[DATA EXTRACT start]

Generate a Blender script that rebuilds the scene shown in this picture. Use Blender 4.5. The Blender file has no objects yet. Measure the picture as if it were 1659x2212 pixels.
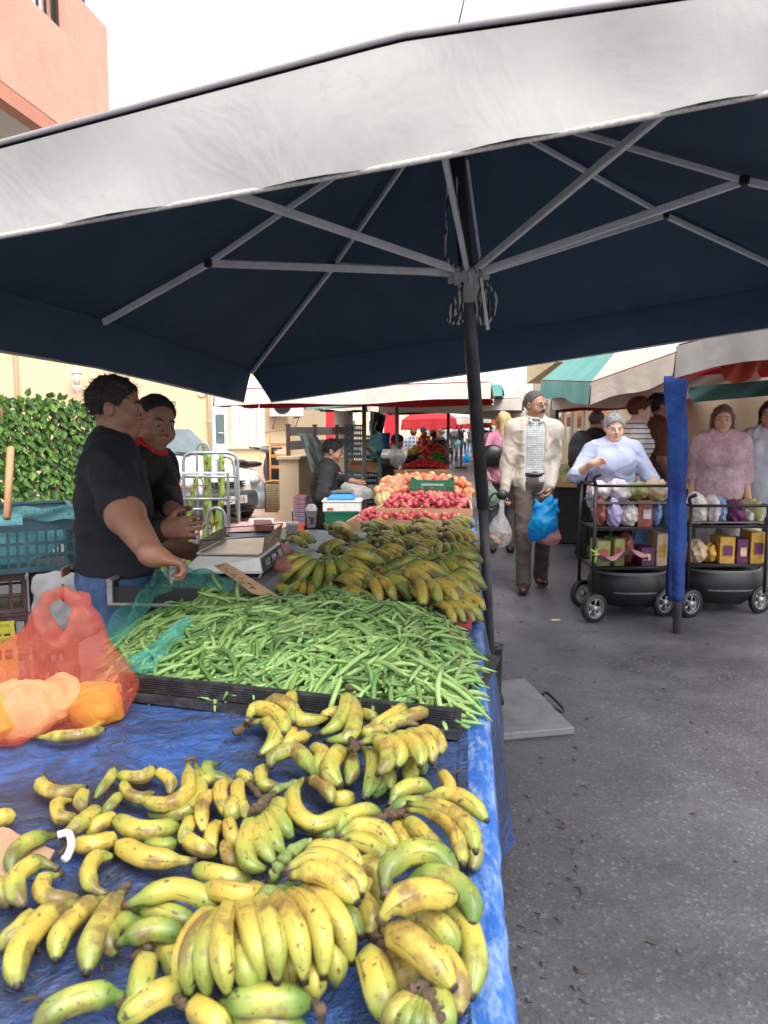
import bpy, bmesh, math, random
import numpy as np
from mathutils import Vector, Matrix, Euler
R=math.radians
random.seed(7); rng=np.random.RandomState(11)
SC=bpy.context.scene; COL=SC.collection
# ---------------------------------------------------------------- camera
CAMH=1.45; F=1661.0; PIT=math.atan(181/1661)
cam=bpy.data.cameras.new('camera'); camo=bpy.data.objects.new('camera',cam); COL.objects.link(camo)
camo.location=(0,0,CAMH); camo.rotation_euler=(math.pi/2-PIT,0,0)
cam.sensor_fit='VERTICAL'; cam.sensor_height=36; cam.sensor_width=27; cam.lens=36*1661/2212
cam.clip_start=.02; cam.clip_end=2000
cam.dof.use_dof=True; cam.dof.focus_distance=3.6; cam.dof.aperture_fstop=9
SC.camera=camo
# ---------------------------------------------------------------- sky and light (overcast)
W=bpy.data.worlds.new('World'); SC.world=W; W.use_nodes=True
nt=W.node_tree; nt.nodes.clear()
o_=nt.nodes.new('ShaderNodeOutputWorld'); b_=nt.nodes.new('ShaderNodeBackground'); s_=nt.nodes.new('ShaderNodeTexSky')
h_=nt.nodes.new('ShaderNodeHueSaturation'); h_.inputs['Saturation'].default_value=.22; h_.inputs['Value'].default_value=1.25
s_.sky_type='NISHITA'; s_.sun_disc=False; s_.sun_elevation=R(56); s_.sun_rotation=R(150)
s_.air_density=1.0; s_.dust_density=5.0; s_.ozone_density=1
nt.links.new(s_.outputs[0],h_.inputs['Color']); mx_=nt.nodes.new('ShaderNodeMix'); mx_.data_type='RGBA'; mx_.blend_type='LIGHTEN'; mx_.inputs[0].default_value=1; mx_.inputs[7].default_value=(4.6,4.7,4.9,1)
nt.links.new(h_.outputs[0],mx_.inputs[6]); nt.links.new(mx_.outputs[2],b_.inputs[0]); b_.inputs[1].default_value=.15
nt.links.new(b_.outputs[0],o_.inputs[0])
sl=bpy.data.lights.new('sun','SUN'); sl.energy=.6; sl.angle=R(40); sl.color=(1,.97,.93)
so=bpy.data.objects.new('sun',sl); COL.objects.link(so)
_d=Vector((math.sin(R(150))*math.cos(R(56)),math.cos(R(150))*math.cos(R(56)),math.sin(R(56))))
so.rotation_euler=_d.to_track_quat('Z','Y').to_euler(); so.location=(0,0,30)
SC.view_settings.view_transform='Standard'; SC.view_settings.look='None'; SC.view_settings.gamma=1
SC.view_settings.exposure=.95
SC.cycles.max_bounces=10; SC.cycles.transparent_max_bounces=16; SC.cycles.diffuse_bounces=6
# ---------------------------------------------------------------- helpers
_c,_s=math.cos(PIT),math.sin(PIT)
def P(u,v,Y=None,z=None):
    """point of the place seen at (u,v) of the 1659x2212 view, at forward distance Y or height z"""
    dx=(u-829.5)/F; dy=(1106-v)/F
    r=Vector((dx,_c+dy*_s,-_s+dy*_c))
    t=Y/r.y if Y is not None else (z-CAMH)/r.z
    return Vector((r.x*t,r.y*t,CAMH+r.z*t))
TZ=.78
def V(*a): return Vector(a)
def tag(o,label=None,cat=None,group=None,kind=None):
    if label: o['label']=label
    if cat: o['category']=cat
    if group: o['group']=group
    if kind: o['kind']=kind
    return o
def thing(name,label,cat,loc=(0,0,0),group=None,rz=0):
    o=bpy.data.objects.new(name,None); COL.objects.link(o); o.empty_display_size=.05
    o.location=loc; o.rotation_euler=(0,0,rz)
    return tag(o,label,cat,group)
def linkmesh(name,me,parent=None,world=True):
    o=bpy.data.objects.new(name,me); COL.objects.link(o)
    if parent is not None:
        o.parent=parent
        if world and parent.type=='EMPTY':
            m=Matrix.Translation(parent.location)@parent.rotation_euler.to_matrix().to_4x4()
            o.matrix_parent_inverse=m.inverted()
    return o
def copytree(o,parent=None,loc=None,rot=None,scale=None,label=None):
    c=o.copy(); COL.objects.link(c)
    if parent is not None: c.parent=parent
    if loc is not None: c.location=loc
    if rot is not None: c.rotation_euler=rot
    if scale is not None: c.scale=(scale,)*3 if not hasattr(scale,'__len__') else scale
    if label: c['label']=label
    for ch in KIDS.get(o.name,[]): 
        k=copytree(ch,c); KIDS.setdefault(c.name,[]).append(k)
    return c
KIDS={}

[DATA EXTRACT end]

EXERCISE GOAL: Exactly as written, return every line of the listing, but not the pictures.

THE RESULT:
Generate a Blender script that rebuilds the scene shown in this picture. Use Blender 4.5. The Blender file has no objects yet. Measure the picture as if it were 1659x2212 pixels.
import bpy, bmesh, math, random
import numpy as np
from mathutils import Vector, Matrix, Euler
R=math.radians
random.seed(7); rng=np.random.RandomState(11)
SC=bpy.context.scene; COL=SC.collection
# ---------------------------------------------------------------- camera
CAMH=1.45; F=1661.0; PIT=math.atan(181/1661)
cam=bpy.data.cameras.new('camera'); camo=bpy.data.objects.new('camera',cam); COL.objects.link(camo)
camo.location=(0,0,CAMH); camo.rotation_euler=(math.pi/2-PIT,0,0)
cam.sensor_fit='VERTICAL'; cam.sensor_height=36; cam.sensor_width=27; cam.lens=36*1661/2212
cam.clip_start=.02; cam.clip_end=2000
cam.dof.use_dof=True; cam.dof.focus_distance=3.6; cam.dof.aperture_fstop=9
SC.camera=camo
# ---------------------------------------------------------------- sky and light (overcast)
W=bpy.data.worlds.new('World'); SC.world=W; W.use_nodes=True
nt=W.node_tree; nt.nodes.clear()
o_=nt.nodes.new('ShaderNodeOutputWorld'); b_=nt.nodes.new('ShaderNodeBackground'); s_=nt.nodes.new('ShaderNodeTexSky')
h_=nt.nodes.new('ShaderNodeHueSaturation'); h_.inputs['Saturation'].default_value=.22; h_.inputs['Value'].default_value=1.25
s_.sky_type='NISHITA'; s_.sun_disc=False; s_.sun_elevation=R(56); s_.sun_rotation=R(150)
s_.air_density=1.0; s_.dust_density=5.0; s_.ozone_density=1
nt.links.new(s_.outputs[0],h_.inputs['Color']); mx_=nt.nodes.new('ShaderNodeMix'); mx_.data_type='RGBA'; mx_.blend_type='LIGHTEN'; mx_.inputs[0].default_value=1; mx_.inputs[7].default_value=(4.6,4.7,4.9,1)
nt.links.new(h_.outputs[0],mx_.inputs[6]); nt.links.new(mx_.outputs[2],b_.inputs[0]); b_.inputs[1].default_value=.15
nt.links.new(b_.outputs[0],o_.inputs[0])
sl=bpy.data.lights.new('sun','SUN'); sl.energy=.6; sl.angle=R(40); sl.color=(1,.97,.93)
so=bpy.data.objects.new('sun',sl); COL.objects.link(so)
_d=Vector((math.sin(R(150))*math.cos(R(56)),math.cos(R(150))*math.cos(R(56)),math.sin(R(56))))
so.rotation_euler=_d.to_track_quat('Z','Y').to_euler(); so.location=(0,0,30)
SC.view_settings.view_transform='Standard'; SC.view_settings.look='None'; SC.view_settings.gamma=1
SC.view_settings.exposure=.95
SC.cycles.max_bounces=10; SC.cycles.transparent_max_bounces=16; SC.cycles.diffuse_bounces=6
# ---------------------------------------------------------------- helpers
_c,_s=math.cos(PIT),math.sin(PIT)
def P(u,v,Y=None,z=None):
    """point of the place seen at (u,v) of the 1659x2212 view, at forward distance Y or height z"""
    dx=(u-829.5)/F; dy=(1106-v)/F
    r=Vector((dx,_c+dy*_s,-_s+dy*_c))
    t=Y/r.y if Y is not None else (z-CAMH)/r.z
    return Vector((r.x*t,r.y*t,CAMH+r.z*t))
TZ=.78
def V(*a): return Vector(a)
def tag(o,label=None,cat=None,group=None,kind=None):
    if label: o['label']=label
    if cat: o['category']=cat
    if group: o['group']=group
    if kind: o['kind']=kind
    return o
def thing(name,label,cat,loc=(0,0,0),group=None,rz=0):
    o=bpy.data.objects.new(name,None); COL.objects.link(o); o.empty_display_size=.05
    o.location=loc; o.rotation_euler=(0,0,rz)
    return tag(o,label,cat,group)
def linkmesh(name,me,parent=None,world=True):
    o=bpy.data.objects.new(name,me); COL.objects.link(o)
    if parent is not None:
        o.parent=parent
        if world and parent.type=='EMPTY':
            m=Matrix.Translation(parent.location)@parent.rotation_euler.to_matrix().to_4x4()
            o.matrix_parent_inverse=m.inverted()
    return o
def copytree(o,parent=None,loc=None,rot=None,scale=None,label=None):
    c=o.copy(); COL.objects.link(c)
    if parent is not None: c.parent=parent
    if loc is not None: c.location=loc
    if rot is not None: c.rotation_euler=rot
    if scale is not None: c.scale=(scale,)*3 if not hasattr(scale,'__len__') else scale
    if label: c['label']=label
    for ch in KIDS.get(o.name,[]): 
        k=copytree(ch,c); KIDS.setdefault(c.name,[]).append(k)
    return c
KIDS={}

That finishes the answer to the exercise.